NEW YORK — Cryptocurrency mogul Do Kwon weaponized investors' trust, convincing them that his company's artificially propped up crypto ecosystem was safe before a $40 billion crash wiped out nest eggs and money for charities, college tuition, rent and other bills, victims said at his sentencing hearing Thursday.
Kwon, known by some as ''the cryptocurrency king,'' listened as victims — one in court and others by telephone — described the scam's personal toll. He pleaded guilty in Manhattan federal court in August to fraud charges stemming from Terraform Labs' $40 billion crash.
The loss was greater than the combined losses caused by FTX fraudster Sam Bankman-Fried and OneCoin co-founder Karl Sebastian Greenwood's multi-level-marketing scheme, prosecutors said.

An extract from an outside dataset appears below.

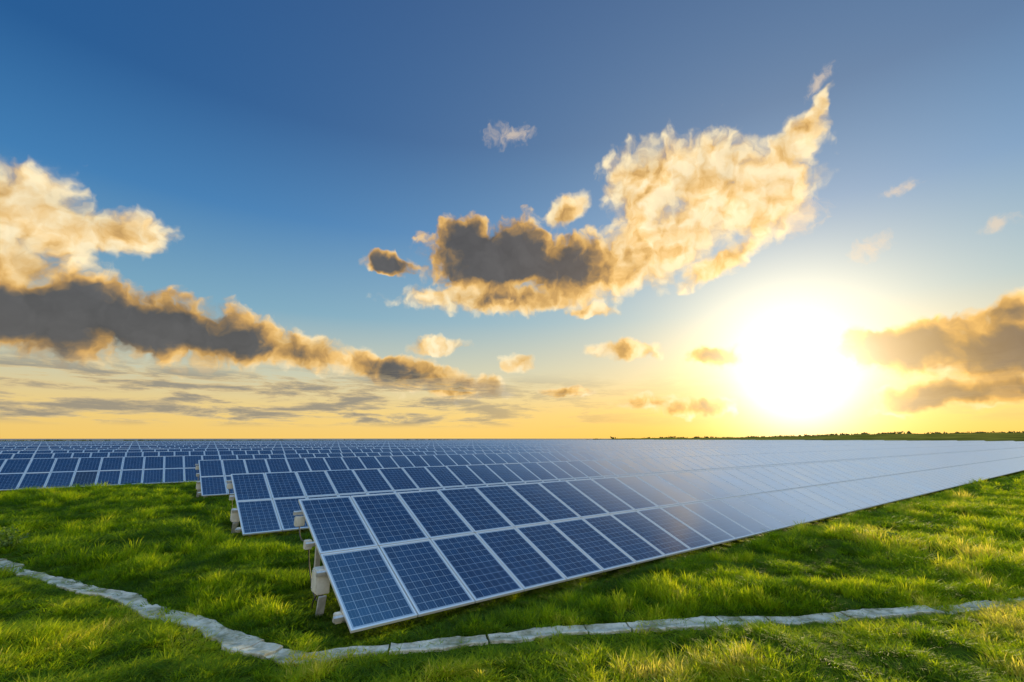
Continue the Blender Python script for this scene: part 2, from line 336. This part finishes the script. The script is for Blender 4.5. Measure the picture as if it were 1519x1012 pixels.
# ---------- concrete drain path ----------
m_con,gg,p=mat("weathered_concrete"); pos=gg.new('ShaderNodeNewGeometry').outputs['Position']
c=gg.ramp(gg.noise(pos,4,8,.7),[(.3,(.26,.25,.20)),(.5,(.48,.46,.38)),(.7,(.62,.60,.51))])
c=gg.mix(gg.mr(gg.noise(pos,1.7,6,.7),.48,.64,0.,.85),c,(.14,.14,.06))
gg.put(p.inputs['Base Color'],c); p.inputs['Roughness'].default_value=.9
bp=gg.new('ShaderNodeBump'); bp.inputs['Strength'].default_value=.9; bp.inputs['Distance'].default_value=.03; gg.put(bp.inputs['Height'],gg.noise(pos,18,6,.75)); gg.l.new(bp.outputs[0],p.inputs['Normal'])
seg=np.r_[0,np.cumsum(np.hypot(*np.diff(PATH,axis=0).T))]
s=0; pv=[];pf=[]
def pat(s): return np.array([np.interp(s,seg,PATH[:,0]),np.interp(s,seg,PATH[:,1])])
while s<seg[-1]-2:
    Ls=rng.uniform(.4,1.7); gp=rng.uniform(.002,.02); nseg=max(3,int(Ls/.09)); k=len(pv)
    w0=rng.uniform(.12,.175); zt=.018+rng.normal(0,.010); zt2=.018+rng.normal(0,.010)
    for q in range(nseg+1):
        sq_=s+gp+(Ls-2*gp)*q/nseg; c0=pat(sq_); t=pat(sq_+.15)-pat(sq_-.15); t/=np.linalg.norm(t)+1e-9; nn=np.array([-t[1],t[0]])
        zq=zt+(zt2-zt)*q/nseg
        wl=w0+.08*(float(vn(sq_*3.1,0,31))-.5)+rng.normal(0,.014); wr=w0+.08*(float(vn(sq_*3.1,0,32))-.5)+rng.normal(0,.014)
        for off_,dz in ((-wl,-.10),(-wl,-.006),(-wl*.85,.004),(0,-.014),(wr*.85,.004),(wr,-.006),(wr,-.10)):
            pt=c0+nn*off_; pv.append((pt[0],pt[1],zq+dz))
    for q in range(nseg):
        for r_ in range(6):
            i0=k+q*7+r_; pf.append((i0,i0+1,i0+8,i0+7))
    pf.append(tuple(k+r_ for r_ in range(7))[::-1]); pf.append(tuple(k+nseg*7+r_ for r_ in range(7)))
    s+=Ls
obj("concrete_path",mesh("concrete_path",pv,pf,m_con))

# ---------- grass ----------
m_gr,gg,p=mat("grass_blades")
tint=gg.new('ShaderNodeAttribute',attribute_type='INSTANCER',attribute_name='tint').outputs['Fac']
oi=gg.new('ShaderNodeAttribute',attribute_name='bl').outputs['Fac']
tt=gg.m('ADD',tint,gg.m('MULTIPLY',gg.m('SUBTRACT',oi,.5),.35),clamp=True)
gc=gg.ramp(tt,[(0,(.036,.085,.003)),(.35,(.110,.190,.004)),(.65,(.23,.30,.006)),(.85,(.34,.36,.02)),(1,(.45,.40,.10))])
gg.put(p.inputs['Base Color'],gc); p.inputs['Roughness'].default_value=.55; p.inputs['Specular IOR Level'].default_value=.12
tr=gg.new('ShaderNodeBsdfTranslucent'); gg.put(tr.inputs[0],gg.mix(1.,gc,(2.3,2.05,1.0),'MULTIPLY'))
mx=gg.new('ShaderNodeMixShader'); mx.inputs[0].default_value=.55; gg.l.new(p.outputs[0],mx.inputs[1]); gg.l.new(tr.outputs[0],mx.inputs[2]); gg.l.new(mx.outputs[0],gg.n['Material Output'].inputs[0])
coll=bpy.data.collections.new("grass_tufts")
for t in range(7):
    V=[];Fg=[];bl=[]
    for b in range(40):
        r0=abs(rng.normal(0,.065)); a0=rng.random()*6.283; base_=np.array([math.cos(a0)*r0,math.sin(a0)*r0,-.03])
        hgt=rng.uniform(.12,.28)*(1-r0*2.); lean=rng.uniform(.2,1.0)*hgt; la=a0+rng.normal(0,.7)
        dirv=np.array([math.cos(la),math.sin(la),0]); side=np.array([-math.sin(la+rng.normal(0,.6)),math.cos(la),0]); wd=rng.uniform(.003,.0065)
        k=len(V)
        for q,f in enumerate((0,.4,.75)):
            c0=base_+dirv*lean*f**1.8+np.array([0,0,hgt*(f-.18*f*f)]); ww=wd*(1-.35*f)
            V+= [c0-side*ww,c0+side*ww]
        V.append(base_+dirv*lean*1.05+np.array([0,0,hgt*.80]))
        Fg+= [(k,k+1,k+3,k+2),(k+2,k+3,k+5,k+4),(k+4,k+5,k+6)]; bl+=[rng.random()]*3
    me=mesh(f"tuft_{t}",V,Fg,m_gr); at=me.attributes.new('bl','FLOAT','FACE'); at.data.foreach_set('value',bl)
    o=bpy.data.objects.new(f"tuft_{t}",me); coll.objects.link(o)
def fan(n,r0,r1,amax=60):
    r=np.sqrt(rng.uniform(r0*r0,r1*r1,n)); a=np.radians(rng.uniform(-amax,amax,n)); return r*np.sin(a),r*np.cos(a)
XS=[];SC=[]
for (n,r0,r1,s0) in ((19000,4,14,1.0),(28000,14,34,1.5),(26000,34,80,2.3),(14000,80,170,3.6)):
    xx,yy=fan(n,r0,r1); XS.append(np.stack([xx,yy],1)); SC.append(np.full(n,s0))
XY=np.concatenate(XS); SC=np.concatenate(SC)
pd=pdist(XY[:,0],XY[:,1])
cover=vn(XY[:,0]*1.3,XY[:,1]*1.3,41)+np.clip((XY[:,0]-3)/9,0,.42)
gapn=vn(XY[:,0]/.33,XY[:,1]/.33,51)
keep=((pd>.18)|((pd>.07)&(rng.random(len(pd))<.45)&(cover>.5))|((rng.random(len(pd))<.6)&(cover>.80)))&(rng.random(len(pd))<.35+gapn*1.1)
XY=XY[keep]; SC=SC[keep]; pd=pd[keep]
xx,yy=XY.T; hz=height(xx,yy)
ypath=np.interp(xx,PATH[:,0],PATH[:,1]); fore=(yy<ypath)
big=vn(xx/1.3,yy/1.3,11); med=vn(xx/.45,yy/.45,12); wide=vn(xx/5,yy/5,13)
scl=SC*(.40+1.45*big*med+.25*big)*rng.uniform(.7,1.3,len(xx))
scl=np.where(fore,scl*.66,scl); scl*=np.clip(.42+(pd-.15)*1.2,.42,1)
un=under(xx,yy); scl=scl*(1-un)+un*np.minimum(scl,.42)
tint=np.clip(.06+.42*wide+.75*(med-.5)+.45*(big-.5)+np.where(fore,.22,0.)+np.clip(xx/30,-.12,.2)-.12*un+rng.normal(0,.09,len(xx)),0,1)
me=bpy.data.meshes.new("grass"); me.vertices.add(len(xx)); me.vertices.foreach_set('co',np.stack([xx,yy,hz],1).ravel())
def fa(nm,ty,v):
    a=me.attributes.new(nm,ty,'POINT'); a.data.foreach_set('vector' if ty=='FLOAT_VECTOR' else 'value',np.asarray(v,np.float32).ravel())
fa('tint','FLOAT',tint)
fa('rot','FLOAT_VECTOR',np.stack([rng.normal(0,.12,len(xx))*(1-un),rng.normal(0,.12,len(xx))*(1-un),rng.uniform(0,6.28,len(xx))],1))
sxy=SC*(1-un)+un*np.minimum(SC,1.0)
fa('scl','FLOAT_VECTOR',np.stack([sxy,sxy,scl*np.where(SC>2,.62,np.where(SC>1.2,.85,1))],1))
go=obj("grass",me)
ng=bpy.data.node_groups.new("scatter_grass",'GeometryNodeTree')
ng.interface.new_socket("Geometry",in_out='INPUT',socket_type='NodeSocketGeometry'); ng.interface.new_socket("Geometry",in_out='OUTPUT',socket_type='NodeSocketGeometry')
N=ng.nodes; L=ng.links; gi=N.new('NodeGroupInput'); gout=N.new('NodeGroupOutput'); ip=N.new('GeometryNodeInstanceOnPoints'); ci=N.new('GeometryNodeCollectionInfo')
ci.inputs['Collection'].default_value=coll; ci.inputs['Separate Children'].default_value=True; ci.inputs['Reset Children'].default_value=True
def na_(nm):
    n=N.new('GeometryNodeInputNamedAttribute'); n.data_type='FLOAT_VECTOR'; n.inputs[0].default_value=nm; return n.outputs[0]
e2r=N.new('FunctionNodeEulerToRotation'); L.new(na_('rot'),e2r.inputs[0])
L.new(gi.outputs[0],ip.inputs['Points']); L.new(ci.outputs[0],ip.inputs['Instance']); ip.inputs['Pick Instance'].default_value=True
L.new(e2r.outputs[0],ip.inputs['Rotation']); L.new(na_('scl'),ip.inputs['Scale']); L.new(ip.outputs[0],gout.inputs[0])
md=go.modifiers.new("scatter",'NODES'); md.node_group=ng

# ---------- weeds ----------
m_leaf,gg,p=mat("weed_leaf"); pos=gg.new('ShaderNodeNewGeometry').outputs['Position']
gc=gg.ramp(gg.noise(pos,6,3,.6),[(.35,(.03,.07,.008)),(.65,(.08,.15,.012))]); gg.put(p.inputs['Base Color'],gc); p.inputs['Roughness'].default_value=.5
tr=gg.new('ShaderNodeBsdfTranslucent'); gg.put(tr.inputs[0],gg.mix(1.,gc,(2.,1.8,1.),'MULTIPLY')); mx=gg.new('ShaderNodeMixShader'); mx.inputs[0].default_value=.4
gg.l.new(p.outputs[0],mx.inputs[1]); gg.l.new(tr.outputs[0],mx.inputs[2]); gg.l.new(mx.outputs[0],gg.n['Material Output'].inputs[0])
for (wx,wy,wr) in ((-12.4,12.6,.50),(-13.2,13.0,.42),(9.8,13.2,.22)):
    V=[];Fg=[]
    for st_ in range(34):
        a0=rng.random()*6.283; ln=wr*rng.uniform(.7,1.3); ti=rng.uniform(.1,.9)
        dv=np.array([math.cos(a0)*math.sin(ti),math.sin(a0)*math.sin(ti),math.cos(ti)])
        k=len(V); sdv=np.array([-math.sin(a0),math.cos(a0),0])*.004; V+=[-sdv,sdv,dv*ln+sdv,dv*ln-sdv]; Fg.append((k,k+1,k+2,k+3))
        for lf in range(9):
            c0=dv*ln*rng.uniform(.3,1.05); u=rng.normal(size=3); u/=np.linalg.norm(u); v2=np.cross(u,rng.normal(size=3)); v2/=np.linalg.norm(v2)
            L0=rng.uniform(.06,.11); k=len(V); V+=[c0,c0+u*L0*.4+v2*L0*.3,c0+u*L0*.9+v2*L0*.15,c0+u*L0*1.1,c0+u*L0*.9-v2*L0*.15,c0+u*L0*.4-v2*L0*.3]; Fg.append(tuple(range(k,k+6)))
    o=obj("weed_plant",mesh("weed_plant",V,Fg,m_leaf),None,(wx,wy,float(height(np.array([wx]),np.array([wy]))[0])))

# ---------- camera ----------
cam=bpy.data.cameras.new("camera"); cam.lens=17; cam.sensor_width=36; cam.clip_end=100000; cam.clip_start=.05
co=bpy.data.objects.new("camera",cam); scene.collection.objects.link(co); co.location=(0,0,CAMH); co.rotation_euler=(R(90+11.36),0,0); scene.camera=co
scene.view_settings.view_transform='Standard'; scene.view_settings.look='None'; scene.view_settings.exposure=0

Sentencing guidelines recommend about 25 years in prison, but federal prosecutors have asked for 12 years. They cited his guilty plea, pending prosecution in Korea and time behind bars in Montenegro while awaiting extradition. Kwon's lawyers asked for five years, arguing that his conduct stemmed not from greed, but hubris and desperation.
Kwon fled from Singapore, where his tried to rebuild Terraform Labs, to Serbia and then Montenegro after his assets were frozen. He was extradited to the U.S. after his March 23, 2023, arrest while traveling on a false passport.
Judge Paul A. Engelmayer will issue Kwon's sentence later Thursday after giving him and his lawyers a chance to address the court.
Kwon's Terraform Labs had touted its TerraUSD as a reliable ''stablecoin'' — a kind of currency typically pegged to stable assets to prevent drastic fluctuations in prices. But prosecutors say it was an illusion backed by outside cash infusions that came crumbling down, devastating investors and triggering ''a cascade of crises that swept through cryptocurrency markets.''
Kwon, who hails from South Korea, has agreed to forfeit over $19 million as part of the plea deal.